Start of Data excerpts

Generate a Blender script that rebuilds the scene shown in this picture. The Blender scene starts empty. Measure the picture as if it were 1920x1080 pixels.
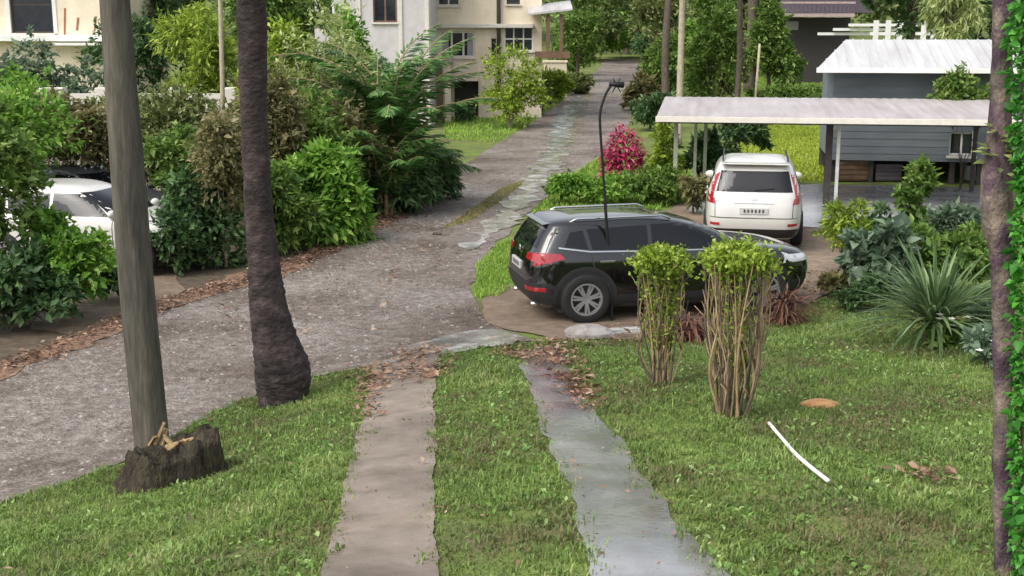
import bpy, math, random
import numpy as np
from mathutils import Vector, Matrix
from mathutils.geometry import delaunay_2d_cdt

random.seed(5)
rng = np.random.default_rng(7)
SC = bpy.context.scene
COL = SC.collection

# ------------------------------------------------------------------ camera model (used to measure the photo)
FPX, CZ, CX, CY = 2300.0, 4.0, 960.0, 540.0
PIT = math.atan(475.0 / FPX)
CP, SP = math.cos(PIT), math.sin(PIT)

def sstep(a, b, t):
    t = np.clip((t - a) / (b - a), 0, 1)
    return t * t * (3 - 2 * t)

def H(x, y):
    """height of the ground"""
    x = np.asarray(x, float); y = np.asarray(y, float)
    a = 0.112 * np.logaddexp(0, (16.4 - y) * 2.2) / 2.2
    sd = (x + 4.4) * .85 - (y - 10.5) * .526
    b = 0.24 * np.logaddexp(0, sd * 3.0) / 3.0
    k = 0.18
    hh = np.clip(.5 + .5 * (b - a) / k, 0, 1)
    m = b * (1 - hh) + a * hh - k * hh * (1 - hh)
    m = np.maximum(m, 0)
    lawn = sstep(.02, .25, m)
    bump = .012 * np.sin(x * 2.1 + 1.3 * np.sin(y * 1.1)) * np.sin(y * 1.9 + .6) + .008 * np.sin(x * 4.7 - y * 3.1)
    far = 0.02 * np.logaddexp(0, (y - 42) * .15) / .15
    hill = 0.22 * np.logaddexp(0, (y - 150) * .08) / .08
    und = .03 * np.sin(x * .5 + 1) * np.sin(y * .37)
    return m + bump * (.3 + lawn) + far + hill + und * sstep(18, 30, y)

def h1(x, y): return float(H(x, y))

def ray(px, py):
    a = (px - CX) / FPX; b = (CY - py) / FPX
    return Vector((a, CP + b * SP, -SP + b * CP))

def at(px, py, Y):
    d = ray(px, py); t = Y / d.y
    return Vector((d.x * t, Y, CZ + d.z * t))

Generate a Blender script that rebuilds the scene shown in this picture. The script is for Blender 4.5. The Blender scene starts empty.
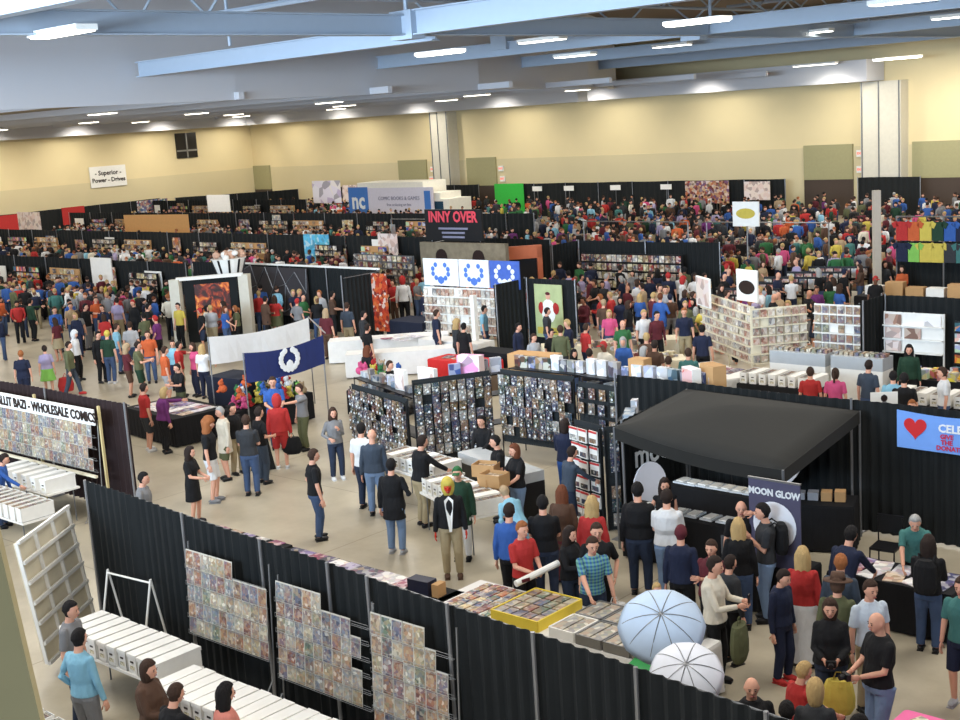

End of Data excerpts

**Problem description:** Repeat every record precisely. Any picture among them stays out of the copy.

**Solution to the exercise:**
Generate a Blender script that rebuilds the scene shown in this picture. The Blender scene starts empty. Measure the picture as if it were 1920x1080 pixels.
import bpy, math, random
import numpy as np
from mathutils import Vector, Matrix
from mathutils.geometry import delaunay_2d_cdt

random.seed(5)
rng = np.random.default_rng(7)
SC = bpy.context.scene
COL = SC.collection

# ------------------------------------------------------------------ camera model (used to measure the photo)
FPX, CZ, CX, CY = 2300.0, 4.0, 960.0, 540.0
PIT = math.atan(475.0 / FPX)
CP, SP = math.cos(PIT), math.sin(PIT)

def sstep(a, b, t):
    t = np.clip((t - a) / (b - a), 0, 1)
    return t * t * (3 - 2 * t)

def H(x, y):
    """height of the ground"""
    x = np.asarray(x, float); y = np.asarray(y, float)
    a = 0.112 * np.logaddexp(0, (16.4 - y) * 2.2) / 2.2
    sd = (x + 4.4) * .85 - (y - 10.5) * .526
    b = 0.24 * np.logaddexp(0, sd * 3.0) / 3.0
    k = 0.18
    hh = np.clip(.5 + .5 * (b - a) / k, 0, 1)
    m = b * (1 - hh) + a * hh - k * hh * (1 - hh)
    m = np.maximum(m, 0)
    lawn = sstep(.02, .25, m)
    bump = .012 * np.sin(x * 2.1 + 1.3 * np.sin(y * 1.1)) * np.sin(y * 1.9 + .6) + .008 * np.sin(x * 4.7 - y * 3.1)
    far = 0.02 * np.logaddexp(0, (y - 42) * .15) / .15
    hill = 0.22 * np.logaddexp(0, (y - 150) * .08) / .08
    und = .03 * np.sin(x * .5 + 1) * np.sin(y * .37)
    return m + bump * (.3 + lawn) + far + hill + und * sstep(18, 30, y)

def h1(x, y): return float(H(x, y))

def ray(px, py):
    a = (px - CX) / FPX; b = (CY - py) / FPX
    return Vector((a, CP + b * SP, -SP + b * CP))

def at(px, py, Y):
    d = ray(px, py); t = Y / d.y
    return Vector((d.x * t, Y, CZ + d.z * t))

Generate a Blender script that rebuilds the scene shown in this picture. The script is for Blender 4.5. The Blender scene starts empty.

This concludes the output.